Effects of Liming on Soils and Streamwaters in a Deciduous Forest: Comparison of Field Results and Simulations

Soil and stream chemical responses to liming in a deciduous forest watershed at Coweeta, NC, are compared with simulation results using the Nutrient Cycling Model (NuCM). Field comparisons of limed and unlimed soils after 23 yr indicated substantial net retention of applied Ca 2+ and Mg 2+ in upper soil horizons, even in black locust ( Robinia pseudoacacia L.) sites where NO − 3 leaching was elevated. We hypothesized that NuCM simulations would also show that (i) retention of most applied Ca 2+ and Mg 2+ in the upper horizons and (ii) increased Ca 2+ and Mg 2+ retention with increased cation exchange capacity (CEC) and exchangeable H + (simulating pH‐dependent CEC). Both hypotheses were supported by simulation results for Ca 2+ , but not for Mg 2+ . Most applied Mg 2+ in the simulations was retained in the BC horizon, where the largest pool of exchangeable Mg 2+ was initially located. Increasing CEC and exchangeable H + did result in increased retention of applied Ca 2+ and Mg 2+ in surface horizons.

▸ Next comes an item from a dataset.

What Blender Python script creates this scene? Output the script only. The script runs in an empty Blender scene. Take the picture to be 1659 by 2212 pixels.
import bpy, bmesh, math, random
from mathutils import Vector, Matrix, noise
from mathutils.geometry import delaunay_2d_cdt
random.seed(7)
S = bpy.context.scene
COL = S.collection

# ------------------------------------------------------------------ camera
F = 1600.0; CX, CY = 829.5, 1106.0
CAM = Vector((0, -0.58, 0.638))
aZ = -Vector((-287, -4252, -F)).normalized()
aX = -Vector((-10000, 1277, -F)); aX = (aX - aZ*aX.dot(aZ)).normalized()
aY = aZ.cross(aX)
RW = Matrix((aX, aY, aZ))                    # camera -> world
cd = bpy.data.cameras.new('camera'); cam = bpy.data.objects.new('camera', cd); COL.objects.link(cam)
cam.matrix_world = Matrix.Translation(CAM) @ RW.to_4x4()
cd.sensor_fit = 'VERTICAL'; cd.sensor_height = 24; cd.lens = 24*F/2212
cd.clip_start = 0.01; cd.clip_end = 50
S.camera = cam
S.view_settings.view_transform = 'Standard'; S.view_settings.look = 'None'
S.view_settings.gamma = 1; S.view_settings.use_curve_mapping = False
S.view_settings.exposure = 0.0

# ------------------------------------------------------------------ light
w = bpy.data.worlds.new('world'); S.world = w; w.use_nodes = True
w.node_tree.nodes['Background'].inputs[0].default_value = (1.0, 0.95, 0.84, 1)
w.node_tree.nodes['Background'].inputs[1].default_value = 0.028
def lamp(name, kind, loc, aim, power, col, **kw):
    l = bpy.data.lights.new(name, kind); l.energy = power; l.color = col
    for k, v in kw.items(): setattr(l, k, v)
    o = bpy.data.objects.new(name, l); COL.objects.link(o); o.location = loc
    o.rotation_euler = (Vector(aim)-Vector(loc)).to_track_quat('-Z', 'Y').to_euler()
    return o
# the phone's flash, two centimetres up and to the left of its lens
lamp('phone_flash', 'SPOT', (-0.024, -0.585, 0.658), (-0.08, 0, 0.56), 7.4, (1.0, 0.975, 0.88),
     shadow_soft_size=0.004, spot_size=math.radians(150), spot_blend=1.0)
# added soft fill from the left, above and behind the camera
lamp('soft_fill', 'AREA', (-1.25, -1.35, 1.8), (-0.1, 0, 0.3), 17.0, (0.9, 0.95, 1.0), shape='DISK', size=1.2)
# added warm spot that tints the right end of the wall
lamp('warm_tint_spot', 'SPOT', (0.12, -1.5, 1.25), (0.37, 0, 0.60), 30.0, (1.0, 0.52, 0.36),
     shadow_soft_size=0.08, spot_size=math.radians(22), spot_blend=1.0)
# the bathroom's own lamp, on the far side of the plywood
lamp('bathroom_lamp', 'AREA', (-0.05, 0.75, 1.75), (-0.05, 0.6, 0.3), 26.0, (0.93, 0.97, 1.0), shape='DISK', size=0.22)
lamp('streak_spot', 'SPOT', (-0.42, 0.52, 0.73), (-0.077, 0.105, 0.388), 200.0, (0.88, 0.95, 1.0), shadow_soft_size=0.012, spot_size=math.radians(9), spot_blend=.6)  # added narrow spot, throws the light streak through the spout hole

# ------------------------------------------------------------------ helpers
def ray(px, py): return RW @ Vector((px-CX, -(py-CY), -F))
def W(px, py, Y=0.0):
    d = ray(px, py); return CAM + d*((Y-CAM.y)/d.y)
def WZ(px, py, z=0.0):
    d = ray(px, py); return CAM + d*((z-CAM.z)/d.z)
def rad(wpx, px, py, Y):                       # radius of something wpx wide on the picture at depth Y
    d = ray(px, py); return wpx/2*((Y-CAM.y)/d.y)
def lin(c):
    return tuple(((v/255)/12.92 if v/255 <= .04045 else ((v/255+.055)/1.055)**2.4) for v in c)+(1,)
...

However, increasing CEC caused lower Mg 2+ retention in the BC horizon, which offset the surface horizon increases and resulted in lower total retention of applied Mg 2+ . Simulated BC horizon soil solution concentrations mimicked the general patterns in streamwater NO − 3 , Mg 2+ , Na + , Cl − , SO 2− 4 , and K + between 1971 (12 yr after liming) and 1979. NuCM simulations did not, nor was it possible to simulate the observed effects of an insect outbreak on streamwater NO − 3 .